We disagree with the implication inherent in Simpson v. Matesanz, 29 F. Supp. 2d 11 (D. Mass. 1998), that the problems associated with “moral certainty” language were not foreshadowed prior to the decision in Cage v. Louisiana, 498 U.S. 39 (1990).

The Federal Judicial Center has recommended the following definition of reasonable doubt: “Proof beyond a reasonable doubt is proof that leaves you firmly convinced of the defendant’s guilt. There are very few things in this world that we know with absolute certainty, and in criminal cases the law does not require proof that overcomes every possible doubt. If, based on your consideration of the evidence, you are firmly convinced that the defendant is guilty of the crime charged, you must find him guilty. If on the other hand, you think there is a real possibility that he is not guilty, you must give him the benefit of the doubt and find him not guilty.” Pattern Criminal Jury Instructions, Instruction 21 (1988).

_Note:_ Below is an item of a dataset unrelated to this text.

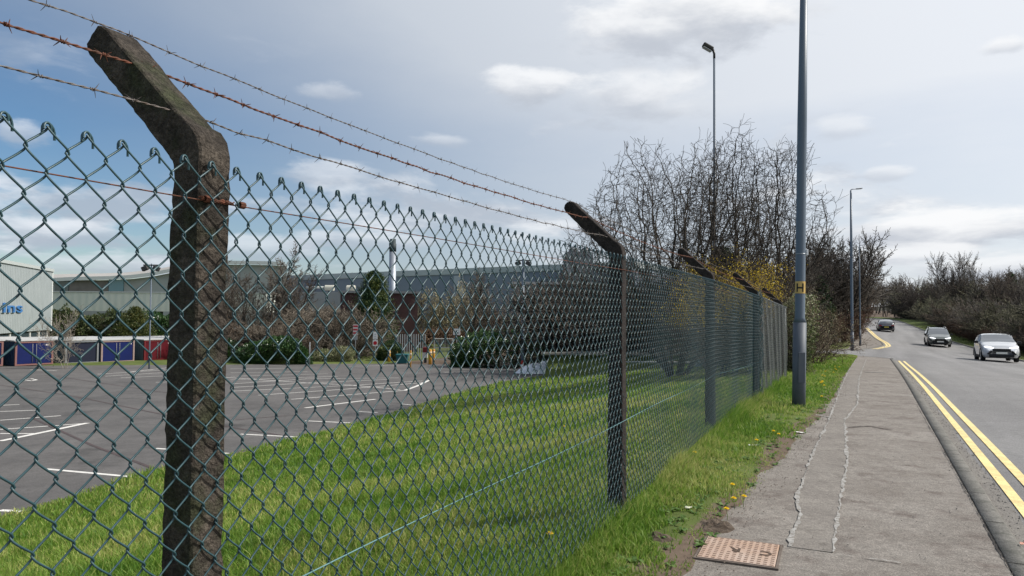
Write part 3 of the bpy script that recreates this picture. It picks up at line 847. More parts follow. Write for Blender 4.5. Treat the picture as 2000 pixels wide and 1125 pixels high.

The defendant also asserts that the instruction that the jury must acquit if the jurors had “serious unanswered questions” was equivalent to the “grave uncertainty” language criticized in Cage v. Louisiana, 498 U.S. 39 (1990). This argument lacks merit. First, the use of the term “serious unanswered questions” was unsuccessfully challenged on direct appeal. Commonwealth v. Therrien, supra at 208. Second, the motion judge found, reading the instruction as a whole, the word “serious,” as employed, did not mean “grave.” Rather, a reasonable juror would have understood the term to mean “being in earnest.” The term was used to distinguish reasonable and unreasonable unanswered questions. We note that trial counsel, who heard the language in context, did not object to the term.

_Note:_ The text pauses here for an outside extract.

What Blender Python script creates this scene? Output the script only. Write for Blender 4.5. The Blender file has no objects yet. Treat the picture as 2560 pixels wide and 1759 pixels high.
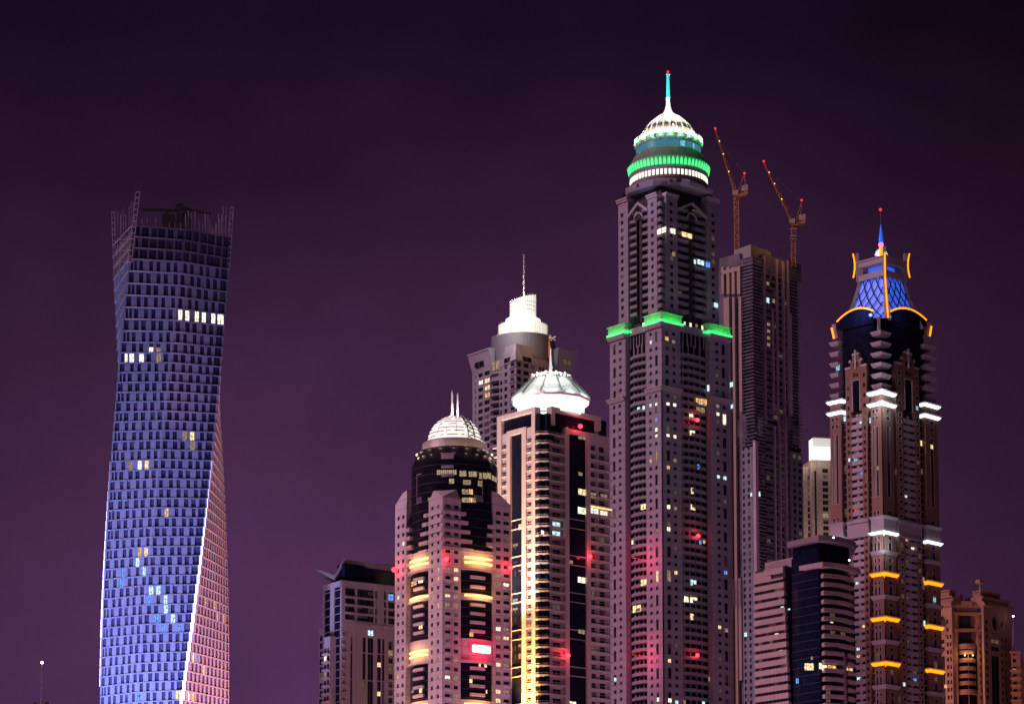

The defendant also argues matters not before the single justice and not addressed below. We do not discuss these issues as they are not properly before us. However, we note that the issues about which the defendant complains were well developed during the course of the defendant’s repeated posttrial proceedings. See, e.g., Commonwealth v. Bumpus, 362 Mass. 672 (1972), vacated and remanded on other grounds, 411 U.S. 945 (1973), aff'd on rehearing, 365 Mass. 66 (1974).

We disagree with the defendant’s contention that the recent decision in Simpson v. Matesanz, 29 F. Supp. 2d 11, 13 (D. Mass. 1998), should alter our conclusions. In Simpson, the judge (1) instructed that the jurors had to be “sure to a moral certainty,” (2) equated the degree of certainty required for conviction with that required for “decisions of importance” in the lives of the jurors, and (3) instructed that if the jurors had serious unanswered questions about the defendant’s guilt, the defendant must be acquitted. Citing the compounding effect of these three problematic instructions and the lack of redeeming language, a Federal District Court granted the defendant’s habeas corpus petition.

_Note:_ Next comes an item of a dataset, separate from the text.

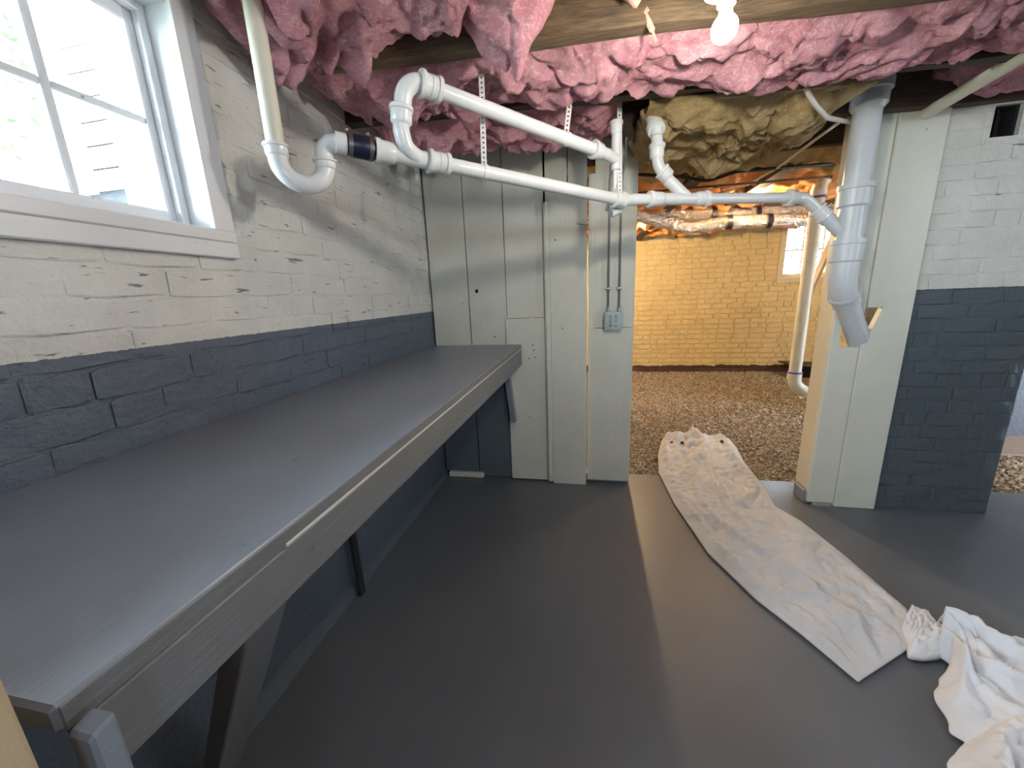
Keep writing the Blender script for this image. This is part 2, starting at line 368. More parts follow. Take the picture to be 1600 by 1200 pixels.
# brick pier right of the doorway, with the vent hole
pr_ = tag(empty('wall_pier'), kind='structure'); VX0, VX1, VZ0, VZ1 = 2.92, 3.03, 1.955, 2.09; PX0, PX1 = 2.70, 3.29
bm = bmesh.new(); y0, y1 = YR + .004, YR + .36
box(bm, (PX0, y0, -.1), (VX0, y1, 2.33)); box(bm, (VX1, y0, -.1), (PX1, y1, 2.33)); box(bm, (VX0, y0, -.1), (VX1, y1, VZ0)); box(bm, (VX0, y0, VZ1), (VX1, y1, 2.33)); box(bm, (VX0, y0 + .12, VZ0), (VX1, y1, VZ1))
obj('mortar_face', bm, m_pier, pr_)
lay(pr_, m_pier, (PX0, YR + .004, 0), (1, 0, 0), (0, -1, 0), PX1 - PX0, 2.2, [(VX0 - PX0, VX1 - PX0, VZ0, VZ1)], seed=9, proud=.004, gap=.003)
bm = bmesh.new(); box(bm, (VX0, y0 + .02, VZ0), (VX0 + .012, y0 + .115, VZ1), .002); box(bm, (VX1 - .012, y0 + .02, VZ0), (VX1, y0 + .115, VZ1), .002); box(bm, (VX0, y0 + .09, VZ0), (VX1, y0 + .115, VZ1), .003); box(bm, (VX0 + .05, y0 + .05, VZ0), (VX0 + .058, y0 + .1, VZ1), .002); box(bm, (VX0, y0 + .02, VZ0), (VX1, y0 + .1, VZ0 + .004), .001); box(bm, (VX0, y0 + .02, VZ1 - .004), (VX1, y0 + .1, VZ1), .001); obj('vent_shade_lining', bm, m_void, pr_)  # lining coloured near-black, standing in for the shade inside the vent hole
# lintel + wall above the side opening right of the pier
wallbox('wall_side_header', (PX1, YR + .01, 1.9), (5.4, YR + .36, 2.33), m_pier)
# masonry base beyond the side opening, on a brown pad
bm = bmesh.new(); box(bm, (4.05, 3.75, -.02), (5.6, 4.5, 2.3), .01); tag(obj('wall_chimney_base', bm, plain('dark_painted_masonry', (.035, .04, .055), .7, bmp=.01)), kind='structure')
bm = bmesh.new(); box(bm, (3.9, 3.32, -.05), (5.7, 3.76, .01), .01, .004); tag(obj('floor_pad', bm, plain('brown_concrete', (.22, .16, .12), .8, bmp=.01)), kind='structure')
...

The instructions here are distinguishable. First, unlike in Simpson, the judge did not introduce the concept of important life decisions. Rather the defense *613attorney compared reasonable doubt to important life decisions in closing argument. The judge then reacted to this comparison by stating that the examples given by the defense attorney “were close, but” that he believed that reasonable doubt should be described differently. After stating that the jurors “must be sure” in order to convict a defendant, the judge defined the certainty required as that which, “when the case [was] all over, no matter which way it [was decided], that the twelve [jurors would] be able to live with each other and [them]selves.” The judge’s brief reference to the defense attorney’s examples by itself or in conjunction with the term “moral certainty” does not amount to reversible error.

Second, unlike the instructions in Simpson, here there was sufficient “redeeming language” to lend content and meaning to the other problematic instructions. The judge stated that the jurors “must be sure” and twice repeated that the certainty required for conviction was such that jurors be able to live with themselves and each other after the trial. This instruction, absent in Simpson, informed the jurors of the level of certitude required for conviction. Cf. Cage v. Louisiana, 498 U.S. 39, 41 (1990) (erroneous instructions suggested a “higher degree of doubt than is required for acquittal under the reasonable doubt standard,” a problem not found in these instructions).